We can’t talk speed without discussing the first step. The classic cone explosion drill is good, but I add a reactive element. You set up in a triple-threat stance facing a partner. They point left or right, and you must explode past a cone in that direction, then immediately decelerate and retreat. The key is the “go” signal being visual, not verbal. It trains the fast-twitch, visual-reactive burst that beats your defender on a live play. For rebounding speed, I love the “tap-out” circuit. Position yourself in the paint, toss the ball off the backboard, jump, tap it back up, land, and immediately jump again to secure it. Do this for three consecutive jumps. It’s about that second and third effort and training your hands to be quick at the apex of your jump, not just on the way up. My least favorite drill that I still mandate is the full-court, dribble-at-max-speed layup. One ball, from baseline to baseline, finishing with a layup, then immediately turning and doing it back. The rule is you must dribble as fast as you can while maintaining control. Most players discover their “top speed” dribble is much slower than their sprint speed. The goal is to close that gap. Do five reps, rest 90 seconds, and repeat for three sets. It’s a gut check.

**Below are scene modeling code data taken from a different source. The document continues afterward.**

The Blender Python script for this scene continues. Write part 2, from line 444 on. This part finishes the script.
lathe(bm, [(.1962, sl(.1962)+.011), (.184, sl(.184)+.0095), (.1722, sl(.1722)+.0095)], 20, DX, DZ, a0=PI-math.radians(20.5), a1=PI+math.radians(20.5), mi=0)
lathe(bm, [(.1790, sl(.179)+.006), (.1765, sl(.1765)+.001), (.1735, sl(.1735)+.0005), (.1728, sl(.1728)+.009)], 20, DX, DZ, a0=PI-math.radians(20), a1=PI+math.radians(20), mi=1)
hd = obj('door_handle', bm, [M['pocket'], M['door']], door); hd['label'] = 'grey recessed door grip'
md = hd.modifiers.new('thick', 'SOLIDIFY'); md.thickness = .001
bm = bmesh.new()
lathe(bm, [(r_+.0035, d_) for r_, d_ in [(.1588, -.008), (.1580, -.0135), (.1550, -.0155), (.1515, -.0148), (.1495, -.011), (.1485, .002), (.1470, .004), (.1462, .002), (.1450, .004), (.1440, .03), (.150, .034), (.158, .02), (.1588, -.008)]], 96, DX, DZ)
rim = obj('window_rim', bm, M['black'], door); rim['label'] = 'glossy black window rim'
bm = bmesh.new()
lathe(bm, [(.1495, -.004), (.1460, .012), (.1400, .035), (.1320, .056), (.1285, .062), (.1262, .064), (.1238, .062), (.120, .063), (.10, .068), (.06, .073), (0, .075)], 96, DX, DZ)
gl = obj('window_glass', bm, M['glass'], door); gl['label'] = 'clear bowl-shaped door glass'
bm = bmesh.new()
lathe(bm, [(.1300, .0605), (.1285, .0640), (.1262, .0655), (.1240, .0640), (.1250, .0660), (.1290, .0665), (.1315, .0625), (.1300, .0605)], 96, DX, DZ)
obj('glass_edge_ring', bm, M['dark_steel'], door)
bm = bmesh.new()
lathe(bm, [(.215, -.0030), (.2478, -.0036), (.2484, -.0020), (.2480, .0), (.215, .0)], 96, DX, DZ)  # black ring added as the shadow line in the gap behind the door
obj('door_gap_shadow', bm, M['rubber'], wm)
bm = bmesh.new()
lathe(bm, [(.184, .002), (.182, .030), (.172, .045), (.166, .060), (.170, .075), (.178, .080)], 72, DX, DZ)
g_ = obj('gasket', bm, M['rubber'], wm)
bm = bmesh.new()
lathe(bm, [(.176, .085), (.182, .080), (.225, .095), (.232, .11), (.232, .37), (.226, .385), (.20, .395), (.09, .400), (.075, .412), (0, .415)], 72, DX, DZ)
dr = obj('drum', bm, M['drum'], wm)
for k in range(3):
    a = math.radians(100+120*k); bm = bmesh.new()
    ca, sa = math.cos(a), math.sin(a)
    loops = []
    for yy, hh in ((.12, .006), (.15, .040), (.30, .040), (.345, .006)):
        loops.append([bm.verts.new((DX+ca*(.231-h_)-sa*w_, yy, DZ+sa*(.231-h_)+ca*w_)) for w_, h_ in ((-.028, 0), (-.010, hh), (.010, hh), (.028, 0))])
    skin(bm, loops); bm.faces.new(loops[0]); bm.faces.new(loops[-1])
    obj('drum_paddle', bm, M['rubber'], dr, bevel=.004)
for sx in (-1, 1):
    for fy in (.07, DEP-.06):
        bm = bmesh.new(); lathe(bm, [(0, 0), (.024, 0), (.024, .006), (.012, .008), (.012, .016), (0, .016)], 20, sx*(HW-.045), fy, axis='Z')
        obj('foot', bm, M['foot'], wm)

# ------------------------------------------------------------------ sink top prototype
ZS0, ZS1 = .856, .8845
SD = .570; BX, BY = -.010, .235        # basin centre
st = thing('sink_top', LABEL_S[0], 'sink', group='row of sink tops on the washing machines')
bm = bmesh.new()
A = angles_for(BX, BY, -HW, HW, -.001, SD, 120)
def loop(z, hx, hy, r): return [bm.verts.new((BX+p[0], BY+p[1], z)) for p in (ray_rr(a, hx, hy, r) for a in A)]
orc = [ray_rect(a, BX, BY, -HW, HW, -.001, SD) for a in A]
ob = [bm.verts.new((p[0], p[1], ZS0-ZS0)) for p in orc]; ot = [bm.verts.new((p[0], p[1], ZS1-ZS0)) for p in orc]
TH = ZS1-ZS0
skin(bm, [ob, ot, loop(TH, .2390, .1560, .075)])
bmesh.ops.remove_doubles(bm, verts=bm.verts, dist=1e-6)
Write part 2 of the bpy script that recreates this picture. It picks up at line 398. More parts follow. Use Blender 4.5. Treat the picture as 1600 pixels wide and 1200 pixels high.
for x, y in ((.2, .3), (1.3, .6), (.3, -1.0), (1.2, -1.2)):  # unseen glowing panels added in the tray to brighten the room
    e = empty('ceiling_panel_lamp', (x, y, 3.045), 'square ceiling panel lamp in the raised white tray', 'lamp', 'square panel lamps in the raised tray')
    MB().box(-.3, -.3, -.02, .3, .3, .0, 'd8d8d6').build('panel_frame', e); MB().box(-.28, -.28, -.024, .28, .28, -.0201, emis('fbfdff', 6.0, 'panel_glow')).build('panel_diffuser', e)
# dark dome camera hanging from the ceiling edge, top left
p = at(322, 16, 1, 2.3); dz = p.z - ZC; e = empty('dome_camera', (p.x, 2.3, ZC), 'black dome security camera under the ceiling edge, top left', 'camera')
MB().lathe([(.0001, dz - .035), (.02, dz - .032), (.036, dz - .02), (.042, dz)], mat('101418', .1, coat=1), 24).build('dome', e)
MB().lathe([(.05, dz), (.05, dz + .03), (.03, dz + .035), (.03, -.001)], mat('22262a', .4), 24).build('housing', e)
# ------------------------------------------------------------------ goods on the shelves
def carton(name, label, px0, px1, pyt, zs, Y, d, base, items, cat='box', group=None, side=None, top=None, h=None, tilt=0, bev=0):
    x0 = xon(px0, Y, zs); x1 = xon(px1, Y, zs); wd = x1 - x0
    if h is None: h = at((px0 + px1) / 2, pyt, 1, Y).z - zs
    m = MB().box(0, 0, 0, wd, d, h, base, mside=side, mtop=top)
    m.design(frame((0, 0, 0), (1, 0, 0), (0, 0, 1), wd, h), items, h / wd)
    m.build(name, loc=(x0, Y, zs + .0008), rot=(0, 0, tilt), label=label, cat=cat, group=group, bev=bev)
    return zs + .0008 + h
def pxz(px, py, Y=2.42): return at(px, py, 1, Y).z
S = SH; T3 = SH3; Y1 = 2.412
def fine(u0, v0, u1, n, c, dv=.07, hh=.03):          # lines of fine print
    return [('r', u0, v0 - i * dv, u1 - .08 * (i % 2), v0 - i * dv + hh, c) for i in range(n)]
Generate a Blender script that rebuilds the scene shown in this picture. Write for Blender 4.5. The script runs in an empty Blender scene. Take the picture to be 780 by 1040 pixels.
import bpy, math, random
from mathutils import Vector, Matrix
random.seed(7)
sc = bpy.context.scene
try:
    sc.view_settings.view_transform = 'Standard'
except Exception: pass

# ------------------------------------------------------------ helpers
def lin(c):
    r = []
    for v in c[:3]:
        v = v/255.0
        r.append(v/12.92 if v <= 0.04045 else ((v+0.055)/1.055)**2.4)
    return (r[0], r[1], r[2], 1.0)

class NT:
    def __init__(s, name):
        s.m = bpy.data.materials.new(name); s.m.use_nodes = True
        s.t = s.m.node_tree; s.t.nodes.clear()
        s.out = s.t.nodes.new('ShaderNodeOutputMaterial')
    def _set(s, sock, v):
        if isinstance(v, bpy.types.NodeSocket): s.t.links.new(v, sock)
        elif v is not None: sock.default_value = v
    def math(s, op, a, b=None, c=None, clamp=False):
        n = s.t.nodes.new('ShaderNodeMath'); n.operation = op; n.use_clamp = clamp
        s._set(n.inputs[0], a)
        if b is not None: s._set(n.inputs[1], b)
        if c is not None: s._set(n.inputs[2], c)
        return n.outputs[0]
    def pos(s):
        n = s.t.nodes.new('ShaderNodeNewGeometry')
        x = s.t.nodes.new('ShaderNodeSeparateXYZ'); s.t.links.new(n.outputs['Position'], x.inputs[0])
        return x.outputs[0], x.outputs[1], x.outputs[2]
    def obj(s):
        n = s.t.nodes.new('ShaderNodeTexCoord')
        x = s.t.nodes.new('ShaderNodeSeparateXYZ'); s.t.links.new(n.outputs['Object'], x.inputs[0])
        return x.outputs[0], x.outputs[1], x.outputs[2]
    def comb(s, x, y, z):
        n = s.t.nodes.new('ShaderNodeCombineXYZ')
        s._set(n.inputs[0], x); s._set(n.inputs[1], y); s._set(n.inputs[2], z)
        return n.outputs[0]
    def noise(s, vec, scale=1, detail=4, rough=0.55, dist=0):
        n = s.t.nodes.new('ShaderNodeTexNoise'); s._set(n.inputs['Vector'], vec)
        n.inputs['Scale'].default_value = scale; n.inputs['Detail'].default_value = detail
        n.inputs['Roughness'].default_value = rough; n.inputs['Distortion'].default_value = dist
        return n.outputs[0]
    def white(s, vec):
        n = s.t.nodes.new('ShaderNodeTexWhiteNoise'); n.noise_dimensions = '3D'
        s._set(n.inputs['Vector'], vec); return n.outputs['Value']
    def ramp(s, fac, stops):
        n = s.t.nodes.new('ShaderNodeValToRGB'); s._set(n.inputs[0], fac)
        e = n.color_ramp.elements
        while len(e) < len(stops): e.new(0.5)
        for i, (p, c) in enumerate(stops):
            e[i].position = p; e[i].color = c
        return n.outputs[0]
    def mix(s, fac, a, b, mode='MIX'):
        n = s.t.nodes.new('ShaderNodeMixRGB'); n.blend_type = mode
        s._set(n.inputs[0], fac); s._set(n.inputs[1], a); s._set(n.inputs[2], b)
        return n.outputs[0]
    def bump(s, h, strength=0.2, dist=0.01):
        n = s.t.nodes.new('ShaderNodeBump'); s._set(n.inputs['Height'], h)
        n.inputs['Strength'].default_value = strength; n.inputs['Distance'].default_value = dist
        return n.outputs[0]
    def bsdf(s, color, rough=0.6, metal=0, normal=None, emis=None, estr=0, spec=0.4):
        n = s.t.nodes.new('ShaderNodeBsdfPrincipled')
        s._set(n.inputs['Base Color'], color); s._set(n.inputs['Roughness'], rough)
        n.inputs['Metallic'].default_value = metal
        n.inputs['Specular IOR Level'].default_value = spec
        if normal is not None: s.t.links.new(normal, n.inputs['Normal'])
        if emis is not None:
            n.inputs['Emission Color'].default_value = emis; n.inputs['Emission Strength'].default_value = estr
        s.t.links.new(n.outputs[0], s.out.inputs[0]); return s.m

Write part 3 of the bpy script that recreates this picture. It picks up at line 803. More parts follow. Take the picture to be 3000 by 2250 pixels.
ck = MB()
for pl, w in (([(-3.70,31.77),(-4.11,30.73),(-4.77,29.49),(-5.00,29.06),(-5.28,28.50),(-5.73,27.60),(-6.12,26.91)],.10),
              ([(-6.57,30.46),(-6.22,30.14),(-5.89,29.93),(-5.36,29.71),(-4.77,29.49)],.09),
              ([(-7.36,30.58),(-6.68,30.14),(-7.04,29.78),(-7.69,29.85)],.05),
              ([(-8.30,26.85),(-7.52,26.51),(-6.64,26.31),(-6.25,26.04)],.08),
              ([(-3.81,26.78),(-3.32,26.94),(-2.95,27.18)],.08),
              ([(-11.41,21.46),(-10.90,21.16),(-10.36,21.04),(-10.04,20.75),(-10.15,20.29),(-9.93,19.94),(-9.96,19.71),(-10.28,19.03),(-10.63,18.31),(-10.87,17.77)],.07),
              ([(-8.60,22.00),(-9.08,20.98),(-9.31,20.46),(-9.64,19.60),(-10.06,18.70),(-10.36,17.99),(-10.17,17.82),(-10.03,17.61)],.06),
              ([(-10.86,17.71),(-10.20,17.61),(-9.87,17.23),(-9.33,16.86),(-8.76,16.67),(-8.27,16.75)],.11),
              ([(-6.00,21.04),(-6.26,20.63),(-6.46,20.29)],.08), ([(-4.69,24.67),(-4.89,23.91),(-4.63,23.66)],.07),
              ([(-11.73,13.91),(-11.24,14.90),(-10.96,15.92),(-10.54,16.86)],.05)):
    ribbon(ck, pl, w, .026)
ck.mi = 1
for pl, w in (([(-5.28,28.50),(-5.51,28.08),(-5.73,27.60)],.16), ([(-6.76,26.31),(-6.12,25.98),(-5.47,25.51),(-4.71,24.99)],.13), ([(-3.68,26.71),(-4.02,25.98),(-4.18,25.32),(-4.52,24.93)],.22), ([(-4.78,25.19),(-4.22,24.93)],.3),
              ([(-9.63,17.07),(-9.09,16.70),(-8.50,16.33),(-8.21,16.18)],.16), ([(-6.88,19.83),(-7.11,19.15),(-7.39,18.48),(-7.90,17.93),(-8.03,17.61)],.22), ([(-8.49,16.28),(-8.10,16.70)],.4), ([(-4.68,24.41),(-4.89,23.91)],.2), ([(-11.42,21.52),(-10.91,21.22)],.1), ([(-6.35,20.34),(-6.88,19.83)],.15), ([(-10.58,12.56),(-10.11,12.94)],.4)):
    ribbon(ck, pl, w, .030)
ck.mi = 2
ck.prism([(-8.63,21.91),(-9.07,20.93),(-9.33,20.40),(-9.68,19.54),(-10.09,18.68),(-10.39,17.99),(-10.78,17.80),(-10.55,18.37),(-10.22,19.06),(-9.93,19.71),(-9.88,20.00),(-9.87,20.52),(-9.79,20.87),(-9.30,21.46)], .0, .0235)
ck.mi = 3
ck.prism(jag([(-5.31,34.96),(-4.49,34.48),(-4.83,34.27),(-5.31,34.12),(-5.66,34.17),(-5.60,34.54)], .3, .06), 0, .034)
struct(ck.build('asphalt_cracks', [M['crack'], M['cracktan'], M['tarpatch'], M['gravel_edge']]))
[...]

Ultimately, increasing your game speed isn’t about a single magical drill. It’s a mindset cultivated through deliberate, integrated, and cognitively challenging practice. It’s about practicing tired, practicing with distractions, and practicing with a stopwatch. When I saw Perkins put up that efficient 19-point game to break a losing streak, I didn’t just see a good shooter; I saw a player operating on a faster cognitive and physical clock than his opponents that night. He got to his spots quicker, released the ball faster, and made decisions a split-second sooner. That’s the blueprint. By incorporating these seven drills—focusing on transition, two-way agility, cognitive dribbling, pressured shooting, reactive first steps, quick-jump rebounds, and full-court speed dribbling—you’re not just running lines. You’re engineering your nervous system and your skillset for the high-speed reality of the game. Start slow to learn the movements, but then you have to push the tempo in practice relentlessly. The game won’t wait for you, and as Perkins showed, sometimes the entire outcome hinges on who can play just a little bit faster.